Survival Analysis – Reliability Theory / Human Life – Transistor’s Life (Part 3)

In continuation with yesterday’s discussion, we saw that human life is marked by several random events. The time of marriage is a continuous random variable as it can take any value in a real continuum. Similarly the number of children born to the individual is a discrete random variable denoted by say n. Here n = 0, 1, 2, 3, …., m; here n = 0 denotes having no children, n = 1 denotes having a child in the entire life time of an individual and so on. Similarly the time of birth of first child is a continuous random variable, the time of birth of second child is also a continuous random variable and so is the time between two consecutive births. These are continuous random variables as time is continuous and can take any value in the continuum. But the time of second birth is greater than the time of first birth. The time at death is a continuous random variable and the age at the death of an individual is a continuous random variable. The number of professional jobs taken by an individual in his entire life time is a discrete random variable.
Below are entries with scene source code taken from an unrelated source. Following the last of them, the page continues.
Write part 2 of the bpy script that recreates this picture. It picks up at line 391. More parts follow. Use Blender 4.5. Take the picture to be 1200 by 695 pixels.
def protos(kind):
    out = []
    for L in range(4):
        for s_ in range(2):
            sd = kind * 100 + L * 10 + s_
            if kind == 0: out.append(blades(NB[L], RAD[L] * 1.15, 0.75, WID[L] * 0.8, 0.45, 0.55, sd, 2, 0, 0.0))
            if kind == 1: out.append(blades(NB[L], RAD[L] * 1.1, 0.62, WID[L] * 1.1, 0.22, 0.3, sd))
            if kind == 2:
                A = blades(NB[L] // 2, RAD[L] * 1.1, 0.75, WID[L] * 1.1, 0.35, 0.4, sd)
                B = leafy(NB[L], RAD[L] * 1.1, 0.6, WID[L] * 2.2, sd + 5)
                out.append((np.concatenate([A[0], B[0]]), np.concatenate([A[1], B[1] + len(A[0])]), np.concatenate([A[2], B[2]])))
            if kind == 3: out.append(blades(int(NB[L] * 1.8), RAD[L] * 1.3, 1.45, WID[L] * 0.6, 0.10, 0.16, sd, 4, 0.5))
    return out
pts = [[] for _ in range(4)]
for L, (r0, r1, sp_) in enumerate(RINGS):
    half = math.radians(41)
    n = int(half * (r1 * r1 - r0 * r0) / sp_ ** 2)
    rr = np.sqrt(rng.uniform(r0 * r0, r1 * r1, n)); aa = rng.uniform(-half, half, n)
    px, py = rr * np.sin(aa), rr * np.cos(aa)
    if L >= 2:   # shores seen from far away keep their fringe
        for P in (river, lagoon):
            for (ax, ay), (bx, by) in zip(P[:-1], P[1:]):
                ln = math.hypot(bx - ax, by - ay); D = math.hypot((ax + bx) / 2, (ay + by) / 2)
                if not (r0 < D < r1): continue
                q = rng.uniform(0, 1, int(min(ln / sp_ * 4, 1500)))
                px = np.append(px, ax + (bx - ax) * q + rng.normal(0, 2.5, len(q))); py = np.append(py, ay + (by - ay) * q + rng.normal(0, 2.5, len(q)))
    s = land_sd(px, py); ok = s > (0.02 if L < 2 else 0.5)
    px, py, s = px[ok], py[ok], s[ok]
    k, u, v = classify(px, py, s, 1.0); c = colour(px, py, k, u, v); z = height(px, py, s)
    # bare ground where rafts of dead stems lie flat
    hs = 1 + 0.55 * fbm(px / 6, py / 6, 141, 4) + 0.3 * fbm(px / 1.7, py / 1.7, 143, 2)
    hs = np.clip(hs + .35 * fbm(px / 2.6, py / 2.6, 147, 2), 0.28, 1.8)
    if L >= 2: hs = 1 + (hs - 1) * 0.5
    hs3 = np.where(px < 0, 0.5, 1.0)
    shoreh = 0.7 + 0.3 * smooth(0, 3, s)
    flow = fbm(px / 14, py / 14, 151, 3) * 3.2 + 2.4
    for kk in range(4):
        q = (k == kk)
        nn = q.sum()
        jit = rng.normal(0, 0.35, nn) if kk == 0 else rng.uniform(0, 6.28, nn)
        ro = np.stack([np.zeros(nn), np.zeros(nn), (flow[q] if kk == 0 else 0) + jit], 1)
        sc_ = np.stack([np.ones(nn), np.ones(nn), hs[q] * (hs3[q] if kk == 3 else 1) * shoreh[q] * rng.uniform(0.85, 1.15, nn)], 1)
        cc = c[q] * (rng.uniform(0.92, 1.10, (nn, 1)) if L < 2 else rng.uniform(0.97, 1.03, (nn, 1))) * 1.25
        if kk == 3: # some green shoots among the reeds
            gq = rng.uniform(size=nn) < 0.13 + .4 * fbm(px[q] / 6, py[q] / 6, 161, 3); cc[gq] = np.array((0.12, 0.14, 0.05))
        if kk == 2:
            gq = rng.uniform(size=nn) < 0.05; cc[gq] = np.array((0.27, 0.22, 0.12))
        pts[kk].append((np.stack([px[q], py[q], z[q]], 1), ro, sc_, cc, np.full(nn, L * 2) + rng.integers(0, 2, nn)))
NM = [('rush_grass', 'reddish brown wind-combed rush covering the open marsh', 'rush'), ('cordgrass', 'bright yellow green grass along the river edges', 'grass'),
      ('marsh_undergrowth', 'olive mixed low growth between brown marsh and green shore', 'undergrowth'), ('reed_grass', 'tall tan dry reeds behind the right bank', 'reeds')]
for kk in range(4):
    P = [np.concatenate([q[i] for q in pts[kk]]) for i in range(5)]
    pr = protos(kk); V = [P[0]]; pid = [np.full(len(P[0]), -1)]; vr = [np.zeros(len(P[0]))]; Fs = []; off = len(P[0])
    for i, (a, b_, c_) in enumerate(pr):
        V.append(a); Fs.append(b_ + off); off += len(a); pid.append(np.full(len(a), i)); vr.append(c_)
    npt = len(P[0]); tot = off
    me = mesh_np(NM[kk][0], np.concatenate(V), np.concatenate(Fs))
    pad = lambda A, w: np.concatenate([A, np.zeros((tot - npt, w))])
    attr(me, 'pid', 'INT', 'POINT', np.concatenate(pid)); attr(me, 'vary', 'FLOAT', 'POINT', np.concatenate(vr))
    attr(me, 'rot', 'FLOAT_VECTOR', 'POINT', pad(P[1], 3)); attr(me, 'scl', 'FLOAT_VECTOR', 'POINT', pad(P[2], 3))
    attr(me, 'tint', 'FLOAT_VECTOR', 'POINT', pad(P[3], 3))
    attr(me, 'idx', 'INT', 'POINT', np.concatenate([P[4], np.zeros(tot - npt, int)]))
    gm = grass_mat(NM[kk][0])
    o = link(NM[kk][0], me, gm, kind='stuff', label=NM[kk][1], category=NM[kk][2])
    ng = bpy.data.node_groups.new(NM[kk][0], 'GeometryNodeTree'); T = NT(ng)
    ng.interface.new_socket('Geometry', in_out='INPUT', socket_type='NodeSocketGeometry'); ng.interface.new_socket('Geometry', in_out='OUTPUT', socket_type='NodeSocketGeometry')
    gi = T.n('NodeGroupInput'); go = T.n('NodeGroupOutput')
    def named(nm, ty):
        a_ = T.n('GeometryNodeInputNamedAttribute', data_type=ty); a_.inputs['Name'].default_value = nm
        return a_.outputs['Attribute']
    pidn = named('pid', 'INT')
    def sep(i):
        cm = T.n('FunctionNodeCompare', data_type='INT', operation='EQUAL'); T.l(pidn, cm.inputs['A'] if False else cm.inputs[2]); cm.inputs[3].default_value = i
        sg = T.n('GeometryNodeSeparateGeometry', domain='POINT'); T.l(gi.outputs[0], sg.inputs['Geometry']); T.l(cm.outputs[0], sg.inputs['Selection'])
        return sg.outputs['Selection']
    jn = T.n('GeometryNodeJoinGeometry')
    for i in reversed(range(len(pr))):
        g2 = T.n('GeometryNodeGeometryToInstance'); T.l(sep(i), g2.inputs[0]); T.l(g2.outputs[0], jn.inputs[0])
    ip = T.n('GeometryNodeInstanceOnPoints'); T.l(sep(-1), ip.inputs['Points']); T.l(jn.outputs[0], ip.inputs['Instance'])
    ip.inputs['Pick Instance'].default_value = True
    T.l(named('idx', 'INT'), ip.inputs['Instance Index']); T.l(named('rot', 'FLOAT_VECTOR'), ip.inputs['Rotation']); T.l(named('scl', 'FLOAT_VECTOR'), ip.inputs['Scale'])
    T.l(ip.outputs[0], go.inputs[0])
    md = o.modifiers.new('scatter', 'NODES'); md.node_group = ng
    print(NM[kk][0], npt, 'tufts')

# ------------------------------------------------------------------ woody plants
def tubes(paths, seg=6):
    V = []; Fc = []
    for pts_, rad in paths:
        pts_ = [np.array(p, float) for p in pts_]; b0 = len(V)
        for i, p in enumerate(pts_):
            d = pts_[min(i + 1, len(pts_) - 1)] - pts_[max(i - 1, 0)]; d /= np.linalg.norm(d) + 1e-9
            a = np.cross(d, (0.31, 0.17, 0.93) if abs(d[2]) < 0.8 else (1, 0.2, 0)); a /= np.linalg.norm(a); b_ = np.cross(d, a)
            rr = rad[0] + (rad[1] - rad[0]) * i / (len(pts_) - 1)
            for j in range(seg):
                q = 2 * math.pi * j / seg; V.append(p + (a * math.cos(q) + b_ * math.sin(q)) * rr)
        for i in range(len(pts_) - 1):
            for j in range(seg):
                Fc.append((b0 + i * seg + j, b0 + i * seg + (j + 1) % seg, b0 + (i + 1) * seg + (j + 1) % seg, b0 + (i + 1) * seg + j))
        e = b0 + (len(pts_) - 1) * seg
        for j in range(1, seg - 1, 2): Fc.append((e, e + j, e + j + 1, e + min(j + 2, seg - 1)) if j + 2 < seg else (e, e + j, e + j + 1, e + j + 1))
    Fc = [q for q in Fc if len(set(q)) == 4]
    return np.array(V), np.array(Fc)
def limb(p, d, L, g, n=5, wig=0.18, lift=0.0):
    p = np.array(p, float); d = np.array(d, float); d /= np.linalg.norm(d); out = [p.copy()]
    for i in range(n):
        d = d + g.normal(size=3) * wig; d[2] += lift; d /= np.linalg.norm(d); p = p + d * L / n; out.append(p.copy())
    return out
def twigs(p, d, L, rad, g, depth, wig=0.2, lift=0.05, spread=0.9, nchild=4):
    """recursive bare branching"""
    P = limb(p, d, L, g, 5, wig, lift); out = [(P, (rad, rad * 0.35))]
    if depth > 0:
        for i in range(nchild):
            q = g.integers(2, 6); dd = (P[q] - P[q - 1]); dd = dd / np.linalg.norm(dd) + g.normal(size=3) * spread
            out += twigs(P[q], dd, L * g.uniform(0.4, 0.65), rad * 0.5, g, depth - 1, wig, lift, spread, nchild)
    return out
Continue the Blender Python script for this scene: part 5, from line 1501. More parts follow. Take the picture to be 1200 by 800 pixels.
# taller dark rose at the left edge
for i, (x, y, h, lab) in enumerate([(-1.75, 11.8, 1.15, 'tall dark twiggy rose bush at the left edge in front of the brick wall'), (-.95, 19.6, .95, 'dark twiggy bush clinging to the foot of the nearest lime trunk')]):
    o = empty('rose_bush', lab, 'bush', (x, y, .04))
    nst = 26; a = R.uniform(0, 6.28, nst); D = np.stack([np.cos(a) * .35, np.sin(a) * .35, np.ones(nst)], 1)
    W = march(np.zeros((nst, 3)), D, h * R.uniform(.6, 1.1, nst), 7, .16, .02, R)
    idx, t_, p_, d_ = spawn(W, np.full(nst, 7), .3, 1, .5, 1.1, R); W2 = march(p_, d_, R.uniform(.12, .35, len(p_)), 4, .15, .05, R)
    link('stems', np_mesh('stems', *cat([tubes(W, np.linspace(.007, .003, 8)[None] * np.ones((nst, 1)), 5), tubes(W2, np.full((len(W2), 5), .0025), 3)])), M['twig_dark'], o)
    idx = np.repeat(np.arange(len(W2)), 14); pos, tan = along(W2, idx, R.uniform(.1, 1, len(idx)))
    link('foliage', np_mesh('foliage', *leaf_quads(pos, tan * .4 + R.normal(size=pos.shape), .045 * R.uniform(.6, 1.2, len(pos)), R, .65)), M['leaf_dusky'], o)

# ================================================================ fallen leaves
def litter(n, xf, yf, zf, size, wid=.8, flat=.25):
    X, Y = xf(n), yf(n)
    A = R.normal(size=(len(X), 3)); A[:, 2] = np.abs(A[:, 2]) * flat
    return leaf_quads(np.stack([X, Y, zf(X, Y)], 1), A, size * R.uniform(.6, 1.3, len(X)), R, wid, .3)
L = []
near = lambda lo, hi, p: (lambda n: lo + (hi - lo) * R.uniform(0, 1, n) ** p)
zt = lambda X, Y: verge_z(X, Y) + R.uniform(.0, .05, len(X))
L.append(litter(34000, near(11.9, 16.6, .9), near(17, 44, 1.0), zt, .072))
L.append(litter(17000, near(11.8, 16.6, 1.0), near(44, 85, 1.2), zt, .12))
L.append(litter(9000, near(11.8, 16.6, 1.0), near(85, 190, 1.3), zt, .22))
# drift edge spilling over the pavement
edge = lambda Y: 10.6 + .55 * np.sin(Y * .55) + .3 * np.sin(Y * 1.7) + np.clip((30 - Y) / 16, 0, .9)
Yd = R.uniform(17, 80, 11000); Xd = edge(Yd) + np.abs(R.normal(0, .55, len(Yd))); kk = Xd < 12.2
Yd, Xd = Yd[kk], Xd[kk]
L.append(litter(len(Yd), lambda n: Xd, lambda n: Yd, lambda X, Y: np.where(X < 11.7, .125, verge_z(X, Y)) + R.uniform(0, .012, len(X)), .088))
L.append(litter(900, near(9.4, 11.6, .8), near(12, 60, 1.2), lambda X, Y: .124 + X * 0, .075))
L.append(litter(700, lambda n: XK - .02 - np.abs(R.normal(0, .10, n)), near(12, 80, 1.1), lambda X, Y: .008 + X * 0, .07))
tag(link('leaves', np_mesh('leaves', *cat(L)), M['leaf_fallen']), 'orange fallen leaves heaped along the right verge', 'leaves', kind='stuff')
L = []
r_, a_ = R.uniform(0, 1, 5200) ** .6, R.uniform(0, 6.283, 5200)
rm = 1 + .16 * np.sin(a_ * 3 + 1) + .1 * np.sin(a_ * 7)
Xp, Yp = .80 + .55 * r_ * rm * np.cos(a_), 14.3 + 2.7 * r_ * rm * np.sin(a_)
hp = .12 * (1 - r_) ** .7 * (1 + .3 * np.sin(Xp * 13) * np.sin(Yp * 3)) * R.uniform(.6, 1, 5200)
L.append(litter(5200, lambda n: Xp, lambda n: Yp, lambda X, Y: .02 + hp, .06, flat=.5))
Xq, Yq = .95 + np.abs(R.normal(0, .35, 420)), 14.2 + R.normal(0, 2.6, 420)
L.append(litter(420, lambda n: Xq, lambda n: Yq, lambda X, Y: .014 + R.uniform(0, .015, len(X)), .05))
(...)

We see that human life is governed by multiple discrete and continuous random variables, which take values governed by some probability law.  Our objective is to explain this probability law with the help of a function. This way we can quantify the chances of occurrences of these events. In survival analysis we are interested in predicting the mortality of an individual. This is very useful in actuarial science which is based on quantitative value of chance of mortality of an individual.